#### TASK OBJECTIVE:
The material below should be written out in full and exactly; pictures stay out of the copy.

#### GIVEN INFORMATION:
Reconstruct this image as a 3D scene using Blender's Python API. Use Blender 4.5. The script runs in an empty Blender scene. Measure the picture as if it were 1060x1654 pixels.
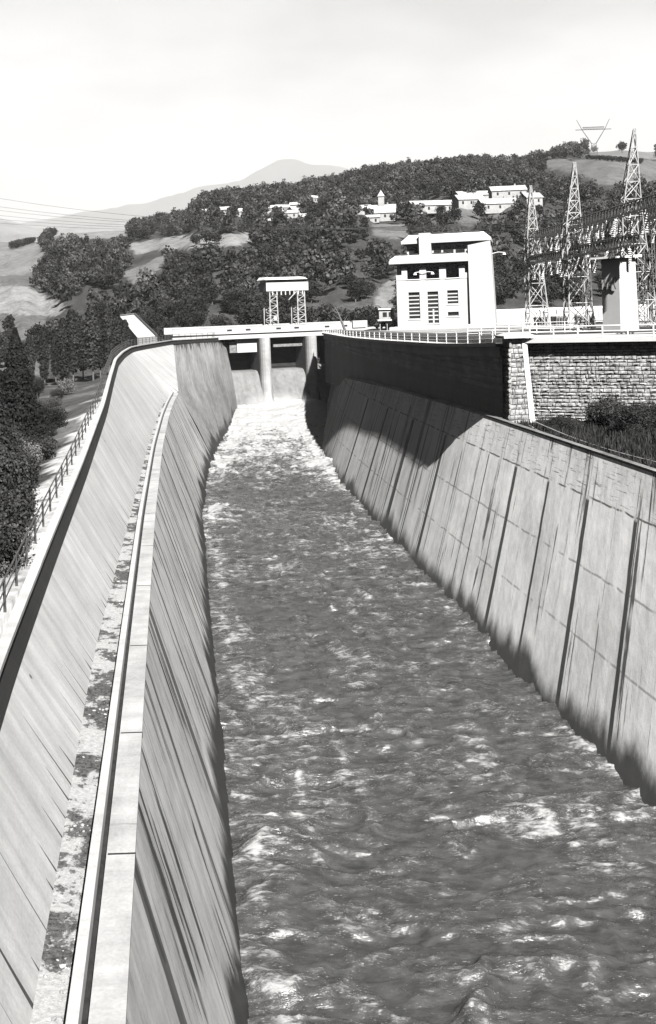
import bpy, bmesh, math, random
import numpy as np
from mathutils import Vector, Matrix, noise as mnoise
random.seed(7); RNG = np.random.default_rng(11)
SC = bpy.context.scene
# ------------------------------------------------------------------ camera, sky, sun, exposure
F_PX, AXX, AXY, ROLL, EYE = 1800.0, 290.0, 502.0, 2.0, 24.0
cam = bpy.data.cameras.new('camera'); camo = bpy.data.objects.new('camera', cam); SC.collection.objects.link(camo)
cam.sensor_fit = 'VERTICAL'; cam.sensor_height = 36.0; cam.lens = F_PX / 1654 * 36.0
cam.shift_x = (530 - AXX) / 1654; cam.shift_y = (AXY - 827) / 1654
cam.clip_start = 0.5; cam.clip_end = 80000
camo.matrix_world = Matrix.Translation((0, 0, EYE)) @ Matrix.Rotation(math.radians(90), 4, 'X') @ Matrix.Rotation(math.radians(-ROLL), 4, 'Z')
SC.camera = camo
SUN = Vector((0.262, -1.08, 1.0)).normalized()
elev = math.asin(SUN.z); azim = math.atan2(SUN.x, SUN.y)
w = bpy.data.worlds.new('World'); SC.world = w; w.use_nodes = True
nt = w.node_tree; nt.nodes.clear()
sky = nt.nodes.new('ShaderNodeTexSky'); sky.sky_type = 'NISHITA'; sky.sun_disc = False
sky.sun_elevation = elev; sky.sun_rotation = azim; sky.dust_density = 4.0; sky.air_density = 1.0; sky.ozone_density = 1.0
bw = nt.nodes.new('ShaderNodeRGBToBW'); bg = nt.nodes.new('ShaderNodeBackground'); wo = nt.nodes.new('ShaderNodeOutputWorld')
tcw = nt.nodes.new('ShaderNodeTexCoord'); mpw = nt.nodes.new('ShaderNodeMapping'); mpw.inputs['Scale'].default_value = (1.6, 1.6, 5.0)
cn = nt.nodes.new('ShaderNodeTexNoise'); cn.inputs['Scale'].default_value = 2.2; cn.inputs['Detail'].default_value = 6; cn.inputs['Roughness'].default_value = 0.55
cr = nt.nodes.new('ShaderNodeMapRange'); cr.inputs[1].default_value = 0.35; cr.inputs[2].default_value = 0.65; cr.inputs[3].default_value = 0.72; cr.inputs[4].default_value = 1.30
mu = nt.nodes.new('ShaderNodeMath'); mu.operation = 'MULTIPLY'
nt.links.new(tcw.outputs['Generated'], mpw.inputs['Vector']); nt.links.new(mpw.outputs['Vector'], cn.inputs['Vector'])
nt.links.new(cn.outputs['Fac'], cr.inputs[0]); nt.links.new(sky.outputs[0], bw.inputs[0])
sx = nt.nodes.new('ShaderNodeSeparateXYZ'); nt.links.new(tcw.outputs['Generated'], sx.inputs[0])
def wmath(op, a, b):
    n = nt.nodes.new('ShaderNodeMath'); n.operation = op
    for i, q in enumerate((a, b)):
        if hasattr(q, 'is_output'): nt.links.new(q, n.inputs[i])
        else: n.inputs[i].default_value = q
    return n.outputs[0]
def wrange(v, a, b, c, d):
    n = nt.nodes.new('ShaderNodeMapRange'); n.interpolation_type = 'SMOOTHSTEP'; nt.links.new(v, n.inputs[0])
    for i, q in enumerate((a, b, c, d)): n.inputs[i + 1].default_value = q
    return n.outputs[0]
low = wrange(wmath('ADD', sx.outputs[2], wmath('MULTIPLY', wmath('SUBTRACT', cn.outputs['Fac'], .5), .25)), .24, .50, 1.0, 0.0)   # made-up sky weighting: dimmed overhead so shade stays deep
north = wrange(sx.outputs[1], .25, .80, 0.0, 1.0)                       # ... and dimmed away from the view direction
sky_weight = wmath('ADD', .24, wmath('MULTIPLY', wmath('MULTIPLY', low, north), 1.55))
nt.links.new(bw.outputs[0], mu.inputs[0]); nt.links.new(wmath('MULTIPLY', cr.outputs[0], sky_weight), mu.inputs[1])
nt.links.new(mu.outputs[0], bg.inputs['Color']); bg.inputs['Strength'].default_value = 0.036
nt.links.new(bg.outputs[0], wo.inputs[0])
sl = bpy.data.lights.new('sun', 'SUN'); sl.energy = 5.0; sl.angle = math.radians(0.5); sl.color = (1.0, 0.985, 0.96)
so = bpy.data.objects.new('sun', sl); SC.collection.objects.link(so); so.rotation_euler = SUN.to_track_quat('Z', 'Y').to_euler(); so.location = (60, -120, 160)
SC.view_settings.view_transform = 'Standard'; SC.view_settings.look = 'None'; SC.view_settings.gamma = 1.0
SC.view_settings.exposure = 1.9
SC.cycles.max_bounces = 6; SC.cycles.diffuse_bounces = 0; SC.cycles.glossy_bounces = 2; SC.cycles.transparent_max_bounces = 4; SC.cycles.volume_bounces = 1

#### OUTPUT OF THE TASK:
Reconstruct this image as a 3D scene using Blender's Python API. Use Blender 4.5. The script runs in an empty Blender scene. Measure the picture as if it were 1060x1654 pixels.
import bpy, bmesh, math, random
import numpy as np
from mathutils import Vector, Matrix, noise as mnoise
random.seed(7); RNG = np.random.default_rng(11)
SC = bpy.context.scene
# ------------------------------------------------------------------ camera, sky, sun, exposure
F_PX, AXX, AXY, ROLL, EYE = 1800.0, 290.0, 502.0, 2.0, 24.0
cam = bpy.data.cameras.new('camera'); camo = bpy.data.objects.new('camera', cam); SC.collection.objects.link(camo)
cam.sensor_fit = 'VERTICAL'; cam.sensor_height = 36.0; cam.lens = F_PX / 1654 * 36.0
cam.shift_x = (530 - AXX) / 1654; cam.shift_y = (AXY - 827) / 1654
cam.clip_start = 0.5; cam.clip_end = 80000
camo.matrix_world = Matrix.Translation((0, 0, EYE)) @ Matrix.Rotation(math.radians(90), 4, 'X') @ Matrix.Rotation(math.radians(-ROLL), 4, 'Z')
SC.camera = camo
SUN = Vector((0.262, -1.08, 1.0)).normalized()
elev = math.asin(SUN.z); azim = math.atan2(SUN.x, SUN.y)
w = bpy.data.worlds.new('World'); SC.world = w; w.use_nodes = True
nt = w.node_tree; nt.nodes.clear()
sky = nt.nodes.new('ShaderNodeTexSky'); sky.sky_type = 'NISHITA'; sky.sun_disc = False
sky.sun_elevation = elev; sky.sun_rotation = azim; sky.dust_density = 4.0; sky.air_density = 1.0; sky.ozone_density = 1.0
bw = nt.nodes.new('ShaderNodeRGBToBW'); bg = nt.nodes.new('ShaderNodeBackground'); wo = nt.nodes.new('ShaderNodeOutputWorld')
tcw = nt.nodes.new('ShaderNodeTexCoord'); mpw = nt.nodes.new('ShaderNodeMapping'); mpw.inputs['Scale'].default_value = (1.6, 1.6, 5.0)
cn = nt.nodes.new('ShaderNodeTexNoise'); cn.inputs['Scale'].default_value = 2.2; cn.inputs['Detail'].default_value = 6; cn.inputs['Roughness'].default_value = 0.55
cr = nt.nodes.new('ShaderNodeMapRange'); cr.inputs[1].default_value = 0.35; cr.inputs[2].default_value = 0.65; cr.inputs[3].default_value = 0.72; cr.inputs[4].default_value = 1.30
mu = nt.nodes.new('ShaderNodeMath'); mu.operation = 'MULTIPLY'
nt.links.new(tcw.outputs['Generated'], mpw.inputs['Vector']); nt.links.new(mpw.outputs['Vector'], cn.inputs['Vector'])
nt.links.new(cn.outputs['Fac'], cr.inputs[0]); nt.links.new(sky.outputs[0], bw.inputs[0])
sx = nt.nodes.new('ShaderNodeSeparateXYZ'); nt.links.new(tcw.outputs['Generated'], sx.inputs[0])
def wmath(op, a, b):
    n = nt.nodes.new('ShaderNodeMath'); n.operation = op
    for i, q in enumerate((a, b)):
        if hasattr(q, 'is_output'): nt.links.new(q, n.inputs[i])
        else: n.inputs[i].default_value = q
    return n.outputs[0]
def wrange(v, a, b, c, d):
    n = nt.nodes.new('ShaderNodeMapRange'); n.interpolation_type = 'SMOOTHSTEP'; nt.links.new(v, n.inputs[0])
    for i, q in enumerate((a, b, c, d)): n.inputs[i + 1].default_value = q
    return n.outputs[0]
low = wrange(wmath('ADD', sx.outputs[2], wmath('MULTIPLY', wmath('SUBTRACT', cn.outputs['Fac'], .5), .25)), .24, .50, 1.0, 0.0)   # made-up sky weighting: dimmed overhead so shade stays deep
north = wrange(sx.outputs[1], .25, .80, 0.0, 1.0)                       # ... and dimmed away from the view direction
sky_weight = wmath('ADD', .24, wmath('MULTIPLY', wmath('MULTIPLY', low, north), 1.55))
nt.links.new(bw.outputs[0], mu.inputs[0]); nt.links.new(wmath('MULTIPLY', cr.outputs[0], sky_weight), mu.inputs[1])
nt.links.new(mu.outputs[0], bg.inputs['Color']); bg.inputs['Strength'].default_value = 0.036
nt.links.new(bg.outputs[0], wo.inputs[0])
sl = bpy.data.lights.new('sun', 'SUN'); sl.energy = 5.0; sl.angle = math.radians(0.5); sl.color = (1.0, 0.985, 0.96)
so = bpy.data.objects.new('sun', sl); SC.collection.objects.link(so); so.rotation_euler = SUN.to_track_quat('Z', 'Y').to_euler(); so.location = (60, -120, 160)
SC.view_settings.view_transform = 'Standard'; SC.view_settings.look = 'None'; SC.view_settings.gamma = 1.0
SC.view_settings.exposure = 1.9
SC.cycles.max_bounces = 6; SC.cycles.diffuse_bounces = 0; SC.cycles.glossy_bounces = 2; SC.cycles.transparent_max_bounces = 4; SC.cycles.volume_bounces = 1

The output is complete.